São os novos radicais, uma herança de Bolsonaro
Por José Casado (foto)
Desde o Natal, em três semanas aconteceu o seguinte: tentaram explodir um caminhão de combustível no Aeroporto de Brasília e sabotaram doze torres de transmissão de energia nos estados de São Paulo, Paraná e Rondônia — quatro foram derrubadas. O explosivo no caminhão foi acionado, mas falhou. O sistema antiapagão na rede elétrica funcionou.
O nome disso é terrorismo, em qualquer idioma. No século passado, o Brasil conheceu duas formas de terror organizado. Uma emergiu dos porões do Estado, nas ditaduras de Getúlio Vargas e dos generais de 1964. Outra floresceu nos subterrâneos da política, entre ativistas que apostavam na luta armada como atalho para a tomada do poder. Nos dois casos pairavam influências externas.
Os fatos das últimas semanas sugerem um embrião de terrorismo doméstico em formato inédito. Até agora, mostra-se desorganizado e restrito a indivíduos, delinquentes primitivos na radicalização em massa, amparados pelo sentimento de impunidade que é impulsionado pela retórica de uma liderança de extrema direita, com base nacional e popular.
A sequência de atentados frustrados no Aeroporto de Brasília e no sistema elétrico nacional ocorreu em ambiente condimentado pela frustração com a derrota eleitoral de Jair Bolsonaro, em outubro.
Nas semanas seguintes, organizaram-se manifestações nas portas do quartéis em mais de uma centena de cidades. Agruparam-se aposentados de classe média, servidores públicos, ambulantes e até moradores de rua seduzidos pela oferta de viagem, acampamento e comida grátis. Seguiram um roteiro padronizado de incitação às Forças Armadas a um golpe de estado.

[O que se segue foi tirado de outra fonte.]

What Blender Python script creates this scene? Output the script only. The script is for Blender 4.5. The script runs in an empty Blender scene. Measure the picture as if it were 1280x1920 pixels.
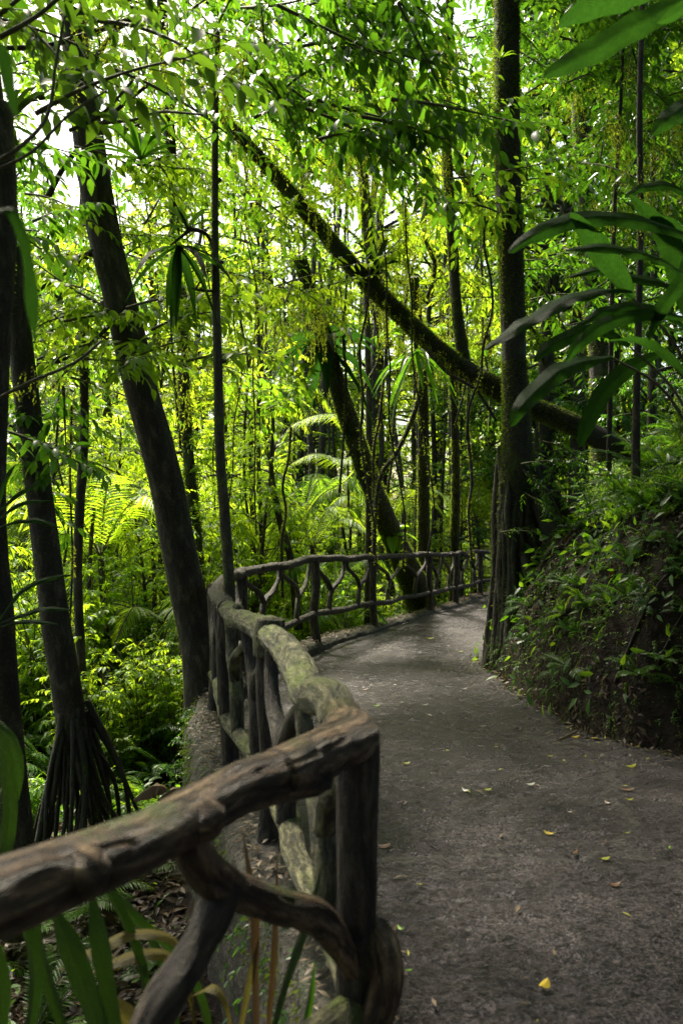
import bpy, math
import numpy as np
from math import radians

# ------------------------------------------------------------------ camera, sky, sun, exposure
S = bpy.context.scene
COL = S.collection
EYE = 1.67
FPX = 1500.0
HOR = 980.0
cam_d = bpy.data.cameras.new("camera")
cam = bpy.data.objects.new("camera", cam_d)
COL.objects.link(cam)
cam.location = (0, 0, EYE)
cam.rotation_euler = (radians(90), 0, 0)
cam_d.sensor_fit = 'VERTICAL'
cam_d.sensor_height = 36
cam_d.lens = FPX / 1920 * 36
cam_d.shift_y = 20 / 1920
cam_d.clip_start = 0.05
cam_d.clip_end = 1500
cam_d.dof.use_dof = True
cam_d.dof.focus_distance = 7.5
cam_d.dof.aperture_fstop = 2.7
S.camera = cam

SUN_EL, SUN_AZ = 57.0, -32.0      # azimuth from +Y, negative = towards -X
w = bpy.data.worlds.new("World")
S.world = w
w.use_nodes = True
nt = w.node_tree
nt.nodes.clear()
sky = nt.nodes.new('ShaderNodeTexSky')
sky.sky_type = 'NISHITA'
sky.sun_disc = False
sky.sun_elevation = radians(SUN_EL)
sky.sun_rotation = radians(SUN_AZ)
sky.air_density = 1.2
sky.dust_density = 5.0
sky.ozone_density = 0.6
bg = nt.nodes.new('ShaderNodeBackground')
bg.inputs[1].default_value = 0.13
wo = nt.nodes.new('ShaderNodeOutputWorld')
nt.links.new(sky.outputs[0], bg.inputs[0])
nt.links.new(bg.outputs[0], wo.inputs[0])
sd = bpy.data.lights.new("sun", 'SUN')
sd.energy = 5.0
sd.angle = radians(10)
sd.color = (1.0, 0.95, 0.84)
so = bpy.data.objects.new("sun", sd)
COL.objects.link(so)
so.rotation_euler = (radians(90 - SUN_EL), 0, radians(180 - SUN_AZ))
# the lamp shines along its -Z; this points it from (az, el) down to the scene

S.view_settings.view_transform = 'Standard'
S.view_settings.look = 'None'
S.view_settings.gamma = 1
S.view_settings.use_curve_mapping = False
S.view_settings.exposure = 1.66
S.view_settings.use_white_balance = True
S.view_settings.white_balance_temperature = 6950
S.view_settings.white_balance_tint = 8
S.cycles.use_denoising = True
S.cycles.denoising_prefilter = 'NONE'
S.cycles.use_adaptive_sampling = False
S.cycles.max_bounces = 7
S.cycles.diffuse_bounces = 5
S.cycles.glossy_bounces = 2
S.cycles.transmission_bounces = 4
S.cycles.transparent_max_bounces = 4
S.cycles.sample_clamp_indirect = 6

rng = np.random.default_rng(11)


def P(px, py, d):
    return np.array([(px - 640) / FPX * d, d, EYE - (py - HOR) / FPX * d])


# ------------------------------------------------------------------ numpy helpers
def nrm(a):
    return a / np.maximum(np.linalg.norm(a, axis=-1, keepdims=True), 1e-9)


def _h(i, j, k, s):
    n = (i * 73856093) ^ (j * 19349663) ^ (k * 83492791) ^ (s * 2654435)
    n = (n ^ (n >> 13)) * 1274126177
    n = n & 0x7fffffff
    n = (n ^ (n >> 16)) * 73244475 & 0x7fffffff
    return (n % 100003) / 100003.0


def vn(p, s=0):
    """value noise in [-1,1]"""
    p = np.asarray(p, float)
    i = np.floor(p).astype(np.int64)
    f = p - i
    f = f * f * (3 - 2 * f)
    r = 0
    for a in (0, 1):
        for b in (0, 1):
            for c in (0, 1):
                wt = (f[..., 0] if a else 1 - f[..., 0]) * (f[..., 1] if b else 1 - f[..., 1]) * (f[..., 2] if c else 1 - f[..., 2])
                r = r + wt * _h(i[..., 0] + a, i[..., 1] + b, i[..., 2] + c, s)
    return r * 2 - 1


def fbm(p, s=0, o=3):
    r, a, t = 0, 1.0, 0
    p = np.asarray(p, float)
    for k in range(o):
        r = r + a * vn(p, s + k)
        t += a
        a *= 0.5
        p = p * 2.03
    return r / t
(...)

Por omissões calculadas e conivências oportunistas, autoridades civis e hierarcas de caserna guardaram silêncio eloquente e se esforçaram na proteção aos acantonados nas áreas de jurisdição militar.
Três semanas depois da eleição, ainda em novembro, o governo Bolsonaro estimulou um de seus líderes no Congresso a apresentar (PL nº 2858/22) garantias de anistia ampla, geral e irrestrita aos “manifestantes, caminhoneiros e empresários”.
Já na segunda-feira 12 de dezembro, dia da certificação da vitória de Lula, uma turba qualificada como “pacífica e ordeira” deixou o acampamento no Setor Militar Urbano e vandalizou o centro de Brasília, depois de tentar invadir a sede da Polícia Federal. Protestava contra a prisão de um ativista à saída do ritual diário de homenagem a Bolsonaro no Palácio da Alvorada.
Nos dez dias seguintes aconteceram três movimentos — quase simultâneos, aparentemente sem coordenação — para impelir a radicalização em massa. A meta era presentear Bolsonaro com novo mandato.
No Ministério da Justiça foi recebido o rascunho de um decreto presidencial para instituir “estado de defesa” na Justiça Eleitoral. Previa prisão de juízes e designação de uma junta militar para impor outro resultado na eleição presidencial: Bolsonaro derrotado seria declarado vencedor. O papel, evidência coletada pela polícia na casa do ex-ministro da Justiça Anderson Torres, é tragicômica caricatura dos atos institucionais da ditadura militar. Essa “minuta do golpe” contém uma gama de crimes contra a Constituição, as noções elementares de direito e, sobretudo, ao idioma.
Enquanto isso, o vice-líder do governo na Câmara apresentava um aditivo (PL nº 2954/2022) ao projeto de anistia. Assegurava perdão às empresas “financiadoras” da mobilização bolsonarista.
Não muito longe do Congresso, numa tenda plantada diante do Quartel-General do Exército, um eletricista de Mato Grosso, um empresário do Pará e um jornalista do Ceará combinavam explodir o Aeroporto de Brasília e uma subestação de energia na madrugada do Natal. Na sequência, previam retornar ao acampamento para distribuir armamento comprado via internet e estocado num apartamento alugado — dinamite, fuzis, pistolas automáticas e munição. Preso, um deles confessou: o caos na capital foi planejado para provocar intervenção e impedir a posse de Lula.
Duas semanas depois, no domingo 8 de janeiro, ocorreu a invasão organizada, coordenada e financiada do Palácio do Planalto, Congresso e Supremo Tribunal Federal. Desde então, contam-se doze torres de energia sabotadas.
Um novo terrorismo doméstico está na praça, incitado pela retórica fundamentalista contra um Brasil liberal, que alguns traduzem como “esquerdista”.